Favorite periods of music?

Siquros

Dalayan Beginner
What are your favorite periods of music? I'm mainly intersted in opinions in classical. My choice would have to be the Baroque period, mainly for Pachelbel, Vivaldi, and Bach. For contemporary music I'm going to have to go with our current decade. Some of the most amazing music I've ever heard was made in the 2000s, the 1990s were quite fruitful as well.
 
Romantic is my favorite. I love Chopin's piano works, and his Concertos give me shivers(mainly: "Concerto No 1 in Eminor, Allegro maestoso" and "Concerto No 2, Larghetto"). My main reason for liking Romantic is that alot of it is usually minor and dramatic, and for me, it's much more emotional.

My second favorite is Baroque. Vivaldi/Bach mainly. I love Vivaldi's "Concerto in in F minor 'L'inverno'-Allegro non molto".


But yeah. I listen to tons of classical, and pretty much like it all except for Mozart's really...um, :happy: music.

One thing slightly off topic I've noticed about music in general. When music theory was started, music was really well thought out, and used alot of math, and complex chords, theory, rules, etc. Anyone would know this if they studied Baroque. And since then it seems that the intelligence in music has lowered over the years. Not that other music is bad, but yeah, if you compared Baroque to pop/rock/rap/country and other simular popular styles, classical is like the genious in school that got picked on. Mind you, modern Jazz music is one exception as it's directly on par with classical theory (But jazz is still an underdog style like classical is nowadays).

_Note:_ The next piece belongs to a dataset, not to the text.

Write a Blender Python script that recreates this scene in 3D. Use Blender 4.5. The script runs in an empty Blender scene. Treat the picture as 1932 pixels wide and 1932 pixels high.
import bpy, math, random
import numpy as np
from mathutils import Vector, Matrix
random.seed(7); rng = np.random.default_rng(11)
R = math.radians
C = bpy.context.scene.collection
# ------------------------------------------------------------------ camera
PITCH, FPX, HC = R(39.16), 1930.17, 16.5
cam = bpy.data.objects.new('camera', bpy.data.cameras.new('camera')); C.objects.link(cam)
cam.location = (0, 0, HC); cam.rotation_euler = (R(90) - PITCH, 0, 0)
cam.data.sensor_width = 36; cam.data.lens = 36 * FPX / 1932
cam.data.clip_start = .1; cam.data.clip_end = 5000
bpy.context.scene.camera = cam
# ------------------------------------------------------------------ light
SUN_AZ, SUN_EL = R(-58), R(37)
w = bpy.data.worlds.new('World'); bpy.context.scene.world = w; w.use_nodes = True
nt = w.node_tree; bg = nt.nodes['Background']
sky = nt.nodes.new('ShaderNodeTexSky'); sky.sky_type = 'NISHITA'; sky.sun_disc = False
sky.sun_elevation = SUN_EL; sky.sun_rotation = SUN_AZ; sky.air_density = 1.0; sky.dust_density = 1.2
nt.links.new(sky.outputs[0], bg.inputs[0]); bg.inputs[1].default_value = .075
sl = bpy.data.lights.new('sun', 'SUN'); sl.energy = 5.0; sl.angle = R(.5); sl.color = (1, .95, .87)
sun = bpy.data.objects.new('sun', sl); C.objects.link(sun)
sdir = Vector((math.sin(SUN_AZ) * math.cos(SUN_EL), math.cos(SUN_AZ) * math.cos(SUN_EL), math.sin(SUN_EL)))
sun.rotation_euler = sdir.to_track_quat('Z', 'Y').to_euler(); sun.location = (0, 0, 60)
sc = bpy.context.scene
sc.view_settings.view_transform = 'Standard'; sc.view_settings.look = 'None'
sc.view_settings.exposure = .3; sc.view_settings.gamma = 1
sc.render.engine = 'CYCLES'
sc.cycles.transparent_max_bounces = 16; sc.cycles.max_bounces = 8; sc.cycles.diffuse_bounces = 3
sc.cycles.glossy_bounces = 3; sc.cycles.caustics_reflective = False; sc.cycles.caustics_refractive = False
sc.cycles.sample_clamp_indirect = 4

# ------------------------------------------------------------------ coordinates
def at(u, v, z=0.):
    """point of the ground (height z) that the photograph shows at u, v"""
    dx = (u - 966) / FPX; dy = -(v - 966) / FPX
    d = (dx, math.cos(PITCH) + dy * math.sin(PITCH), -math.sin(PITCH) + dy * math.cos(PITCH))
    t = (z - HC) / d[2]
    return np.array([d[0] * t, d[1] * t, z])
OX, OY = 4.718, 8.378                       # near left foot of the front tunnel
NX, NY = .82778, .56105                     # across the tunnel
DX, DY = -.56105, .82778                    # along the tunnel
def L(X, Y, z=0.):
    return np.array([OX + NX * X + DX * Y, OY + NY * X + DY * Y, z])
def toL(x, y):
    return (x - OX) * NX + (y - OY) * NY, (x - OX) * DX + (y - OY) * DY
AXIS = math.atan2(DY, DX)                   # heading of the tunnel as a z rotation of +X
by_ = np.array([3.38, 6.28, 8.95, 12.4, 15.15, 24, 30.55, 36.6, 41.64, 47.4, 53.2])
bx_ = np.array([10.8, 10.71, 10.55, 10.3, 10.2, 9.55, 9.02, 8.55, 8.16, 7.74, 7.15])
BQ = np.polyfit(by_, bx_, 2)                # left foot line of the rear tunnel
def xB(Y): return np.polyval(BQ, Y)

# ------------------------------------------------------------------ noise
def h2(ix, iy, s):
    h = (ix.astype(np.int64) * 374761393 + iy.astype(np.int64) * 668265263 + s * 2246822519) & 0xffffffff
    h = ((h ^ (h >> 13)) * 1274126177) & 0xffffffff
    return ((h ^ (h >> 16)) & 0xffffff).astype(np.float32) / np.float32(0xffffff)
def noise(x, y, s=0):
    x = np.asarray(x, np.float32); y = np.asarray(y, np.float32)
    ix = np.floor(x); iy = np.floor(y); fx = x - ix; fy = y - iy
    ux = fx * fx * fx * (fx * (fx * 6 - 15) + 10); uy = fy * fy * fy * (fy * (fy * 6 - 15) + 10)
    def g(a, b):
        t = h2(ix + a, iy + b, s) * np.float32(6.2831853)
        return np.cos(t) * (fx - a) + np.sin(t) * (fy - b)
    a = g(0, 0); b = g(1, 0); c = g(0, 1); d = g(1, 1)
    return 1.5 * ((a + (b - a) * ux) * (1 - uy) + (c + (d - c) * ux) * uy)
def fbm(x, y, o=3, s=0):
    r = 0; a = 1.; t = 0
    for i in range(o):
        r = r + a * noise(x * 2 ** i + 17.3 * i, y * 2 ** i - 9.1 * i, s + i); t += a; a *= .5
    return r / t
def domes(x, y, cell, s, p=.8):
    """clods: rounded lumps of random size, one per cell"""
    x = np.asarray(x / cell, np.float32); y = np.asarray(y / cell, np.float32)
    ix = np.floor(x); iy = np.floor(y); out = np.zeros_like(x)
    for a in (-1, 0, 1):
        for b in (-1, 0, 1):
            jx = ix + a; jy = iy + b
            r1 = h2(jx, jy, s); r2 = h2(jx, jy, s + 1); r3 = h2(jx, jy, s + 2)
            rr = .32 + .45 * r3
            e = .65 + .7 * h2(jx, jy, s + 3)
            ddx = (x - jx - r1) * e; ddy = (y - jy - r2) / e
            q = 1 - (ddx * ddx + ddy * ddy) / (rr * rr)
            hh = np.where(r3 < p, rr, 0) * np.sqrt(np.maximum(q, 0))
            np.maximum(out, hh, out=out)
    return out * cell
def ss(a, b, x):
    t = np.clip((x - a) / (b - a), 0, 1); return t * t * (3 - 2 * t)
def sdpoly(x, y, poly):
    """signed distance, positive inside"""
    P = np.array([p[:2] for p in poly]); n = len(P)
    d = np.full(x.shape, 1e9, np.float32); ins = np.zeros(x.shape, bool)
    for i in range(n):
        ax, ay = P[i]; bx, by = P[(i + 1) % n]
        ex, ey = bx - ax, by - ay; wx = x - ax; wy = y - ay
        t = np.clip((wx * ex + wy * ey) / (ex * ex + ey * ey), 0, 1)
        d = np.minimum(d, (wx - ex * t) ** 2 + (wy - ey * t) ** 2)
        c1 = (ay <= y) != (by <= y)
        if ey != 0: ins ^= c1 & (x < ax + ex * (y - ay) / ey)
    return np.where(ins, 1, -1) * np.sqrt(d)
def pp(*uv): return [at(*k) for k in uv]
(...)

Edit: Btw, it makes me quite happy to see people still actively listen to classical.
 
Yeah, it's true. Most modern bands can't read music, I've heard even Thom Yorke who many consider a musical genius can't read music... so many different styles are so readily available that people just "know" what makes sense and what sounds good in a song... in classical music every single second was carefully thought out and scripted, and many bands these days just pick up a guitar and start playing chords that sound good together. Both styles work and I definately don't look down upon modern musicians who haven't studied theory.

A lot of songs that I love go completely against theory anyways... I love odd time signatures.
 
Odd time signatures aren't against theory. Just more uncommon. If you look at Sergey Prokofiev he's got tons of weird time signatures. Difficult as hell to play, too. But he's in the newer 20th century classical.
Edit: But yeah, anything from 1800- is all 4/4, 3/4 variations.
 
Just to help clarify, btw. Classical music is from 1750 to 1823ish (Beethoven's death marks it, and people argue about when that was.) Pre-20th century is better for a generic term. NOT meant in an elitist police kind of way at all, btw.

Fun trivia: An analysis of Beethoven's hair suggested he died of lead poisoning.
 
I'm quite aware. I was being more general. I guess I'll just say that anything from Romantic and down are in a 4/4, 3/4 time signature variation. Expressionists started working with different time signatures. Eg: Debussy.